>> Start

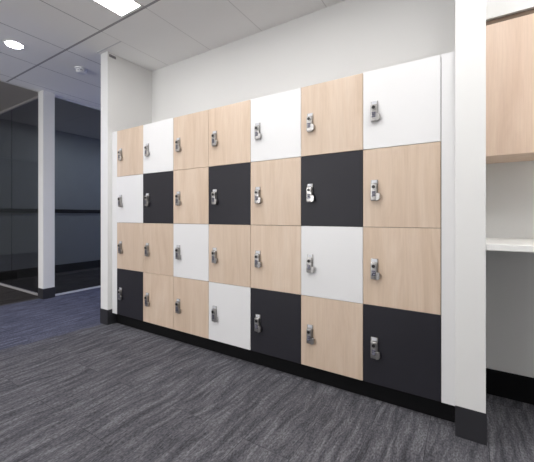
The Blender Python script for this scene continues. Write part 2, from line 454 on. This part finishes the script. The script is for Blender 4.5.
# little plate high on the inner face of the left wall end
e = thing('wall_plate', 'tiny grey plate high on the left wall end near the ceiling', 'plate', (LX1, .005, 2.665))
bm = bmesh.new(); bx(bm, .0005, .006, -.035, .035, -.012, .012, bev=.0015); obj('cover', bm, M['greyplastic'], e)
bm = bmesh.new()
for s in (-.026, .026): cyl(bm, (.0068, s, 0), .003, .002, 'x', 12)
obj('screw', bm, M['chrome'], e, True)

# ------------------------------------------------------------------ light
FRONT_FILL_POWER = 98
def area(name, loc, rot, sx, sy, power, col):
    l = bpy.data.lights.new(name, 'AREA'); l.shape = 'RECTANGLE'; l.size = sx; l.size_y = sy; l.energy = power; l.color = col
    o = bpy.data.objects.new(name, l); o.location = loc; o.rotation_euler = rot; COL.objects.link(o); return o
# the downlights' beams
for i, (x, y, pw) in enumerate(((-.711, -.587, 30), (-.711, 1.9, 60), (-.711, 4.3, 40), (-.711, -3.6, 20))):
    l = bpy.data.lights.new('downlight_beam', 'SPOT'); l.energy = pw; l.spot_size = math.radians(115); l.spot_blend = .8
    l.shadow_soft_size = .06; l.color = (.54, .60, 1.0)
    o = bpy.data.objects.new('downlight_beam', l); o.location = (x, y, H - .02); COL.objects.link(o)
# cool daylight coming down the corridor from its far end
area('corridor_daylight', (-1.0, 6.8, 1.5), (PI / 2, 0, PI), 1.5, 2.2, 85, (.46, .52, 1.0))

# unseen fill added at the front wall to brighten lockers and ceiling
area('front_fill', (-.3, -5.35, 1.5), (PI / 2, 0, 0), 2.6, 2.1, FRONT_FILL_POWER, (1.0, .99, .98))
area('glazed_room_fill', (-2.7, 2.6, H - .05), (0, 0, 0), .6, 4.4, 13, (.82, .9, 1.0))  # this and the next are fill added to lift the glazed room
area('glazed_room_fill', (-2.85, .75, H - .05), (0, 0, 0), .6, .6, 7, (.86, .9, 1.0))
area('side_room_fill', (-4.2, -3.4, H - .05), (0, 0, 0), 2.0, 1.6, 165, (.95, .93, .9))  # unseen fill added to lift the zone behind the screen

w = bpy.data.worlds.new('World'); SC.world = w; w.use_nodes = True
w.node_tree.nodes['Background'].inputs[0].default_value = (.5, .5, .52, 1); w.node_tree.nodes['Background'].inputs[1].default_value = .1

# ------------------------------------------------------------------ camera
cam = bpy.data.cameras.new('Camera'); co = bpy.data.objects.new('Camera', cam); COL.objects.link(co)
cam.sensor_width = 36; cam.sensor_fit = 'HORIZONTAL'; cam.lens = 36 * 317.8 / 534; cam.shift_y = (216.3 - 231) / 534
co.location = (2.907, -1.871, 1.072); co.rotation_euler = (PI / 2, 0, .5578); cam.clip_start = .02
SC.camera = co
vs = SC.view_settings
vs.view_transform = 'Standard'; vs.look = 'None'; vs.gamma = 1; vs.use_curve_mapping = False; vs.exposure = -0.05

>> End

▸ Your objective: Copy out all the data without changing anything, and drop the pictures.

▸ Output:
The Blender Python script for this scene continues. Write part 2, from line 454 on. This part finishes the script. The script is for Blender 4.5.
# little plate high on the inner face of the left wall end
e = thing('wall_plate', 'tiny grey plate high on the left wall end near the ceiling', 'plate', (LX1, .005, 2.665))
bm = bmesh.new(); bx(bm, .0005, .006, -.035, .035, -.012, .012, bev=.0015); obj('cover', bm, M['greyplastic'], e)
bm = bmesh.new()
for s in (-.026, .026): cyl(bm, (.0068, s, 0), .003, .002, 'x', 12)
obj('screw', bm, M['chrome'], e, True)

# ------------------------------------------------------------------ light
FRONT_FILL_POWER = 98
def area(name, loc, rot, sx, sy, power, col):
    l = bpy.data.lights.new(name, 'AREA'); l.shape = 'RECTANGLE'; l.size = sx; l.size_y = sy; l.energy = power; l.color = col
    o = bpy.data.objects.new(name, l); o.location = loc; o.rotation_euler = rot; COL.objects.link(o); return o
# the downlights' beams
for i, (x, y, pw) in enumerate(((-.711, -.587, 30), (-.711, 1.9, 60), (-.711, 4.3, 40), (-.711, -3.6, 20))):
    l = bpy.data.lights.new('downlight_beam', 'SPOT'); l.energy = pw; l.spot_size = math.radians(115); l.spot_blend = .8
    l.shadow_soft_size = .06; l.color = (.54, .60, 1.0)
    o = bpy.data.objects.new('downlight_beam', l); o.location = (x, y, H - .02); COL.objects.link(o)
# cool daylight coming down the corridor from its far end
area('corridor_daylight', (-1.0, 6.8, 1.5), (PI / 2, 0, PI), 1.5, 2.2, 85, (.46, .52, 1.0))

# unseen fill added at the front wall to brighten lockers and ceiling
area('front_fill', (-.3, -5.35, 1.5), (PI / 2, 0, 0), 2.6, 2.1, FRONT_FILL_POWER, (1.0, .99, .98))
area('glazed_room_fill', (-2.7, 2.6, H - .05), (0, 0, 0), .6, 4.4, 13, (.82, .9, 1.0))  # this and the next are fill added to lift the glazed room
area('glazed_room_fill', (-2.85, .75, H - .05), (0, 0, 0), .6, .6, 7, (.86, .9, 1.0))
area('side_room_fill', (-4.2, -3.4, H - .05), (0, 0, 0), 2.0, 1.6, 165, (.95, .93, .9))  # unseen fill added to lift the zone behind the screen

w = bpy.data.worlds.new('World'); SC.world = w; w.use_nodes = True
w.node_tree.nodes['Background'].inputs[0].default_value = (.5, .5, .52, 1); w.node_tree.nodes['Background'].inputs[1].default_value = .1

# ------------------------------------------------------------------ camera
cam = bpy.data.cameras.new('Camera'); co = bpy.data.objects.new('Camera', cam); COL.objects.link(co)
cam.sensor_width = 36; cam.sensor_fit = 'HORIZONTAL'; cam.lens = 36 * 317.8 / 534; cam.shift_y = (216.3 - 231) / 534
co.location = (2.907, -1.871, 1.072); co.rotation_euler = (PI / 2, 0, .5578); cam.clip_start = .02
SC.camera = co
vs = SC.view_settings
vs.view_transform = 'Standard'; vs.look = 'None'; vs.gamma = 1; vs.use_curve_mapping = False; vs.exposure = -0.05